Solar fuels such as H2 or those based on the photo-reduction of CO2 , are deemed as one of the strongest alternatives for a sustainable future. Photocatalysts are a class of materials that can potentially utilise solar light in order to generate solar fuels, but their performance still requires further research in order to turn them into economically and technically viable solutions. Currently, some of the major challenges faced by photocatalysts are in relation to their optoelectronic properties, such as poor light harvesting or fast charge recombination. Although much effort has been made on improving the efficiency of photocatalysts, there are still some fundamental knowledge gaps, specifically when characterising photocatalysts for their optoelectronic properties. The conclusions drawn from some characterisation techniques are often not verified against the
assumptions that were used to interpret the data in the first place. In this work, UiO-66(Zr) and isoreticular variants of it (–NH2 , Br and –NO2 ), had their optoelectronic properties characterised using an array of techniques, creating a comparison framework. It was discovered that XPS is a reliable technique for the determination of the electronic band structure of photocatalysts, while the commonly used electrochemical Mott-Schottky technique cannot be applied for UiO-66(Zr) and its variants. XPS
technique was then applied to characterise g-C3N4 that had been thermally treated with the goal of improving its optoelectronic properties. Thermal treatment resulted in increased performance in both H2 evolution and CO2 photo-reduction, with the characterisation results suggesting that the thermal treatment led to the formation of electronic trap states that delayed charge recombination and consequently improved the photocatalytic performance.

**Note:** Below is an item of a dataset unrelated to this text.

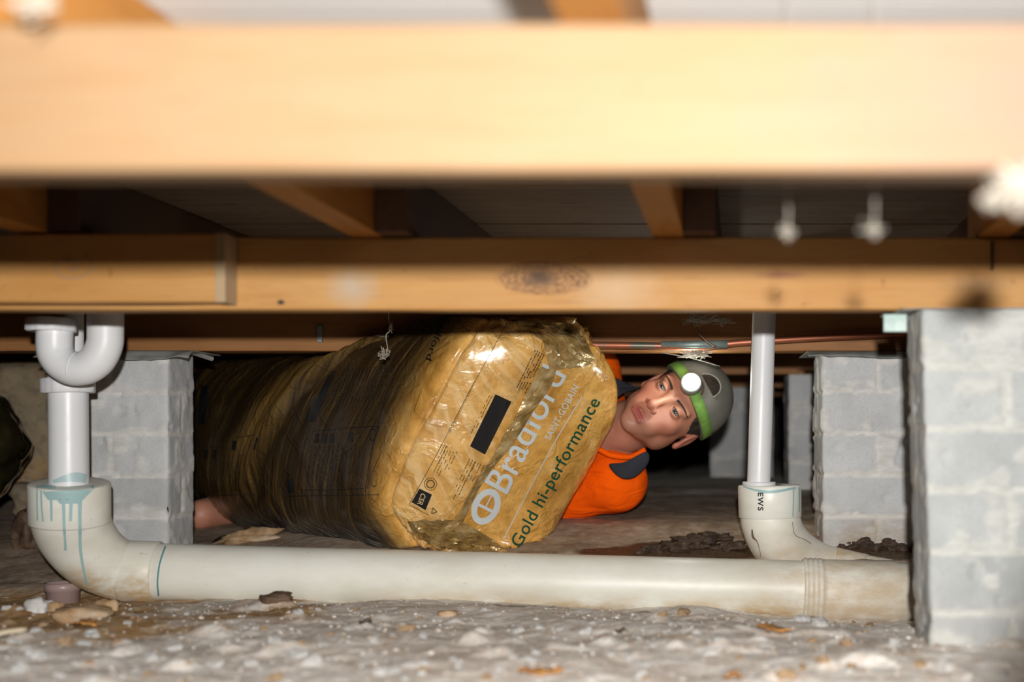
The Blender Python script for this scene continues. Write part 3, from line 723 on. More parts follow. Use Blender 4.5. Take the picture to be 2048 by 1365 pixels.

Finally, with the knowledge obtained from the UiO-66(Zr) and its variants and g-C3N4 studies, novel composites of g-C3N4/UiO-66(Zr) were synthesised in order to explore the synergistic effects of electronic heterojunctions. These composites had H2 evolution rates 3.5 times greater than those of g-C3N4 and about 55 times greater than those of UiO-66(Zr), demonstrating the synergetic effects of heterojunctions. This research enhances our understanding of how photocatalysts’ optoelectronic properties have an impact on their performance and represents progress in turning these materials into reliable solutions for solar fuels production.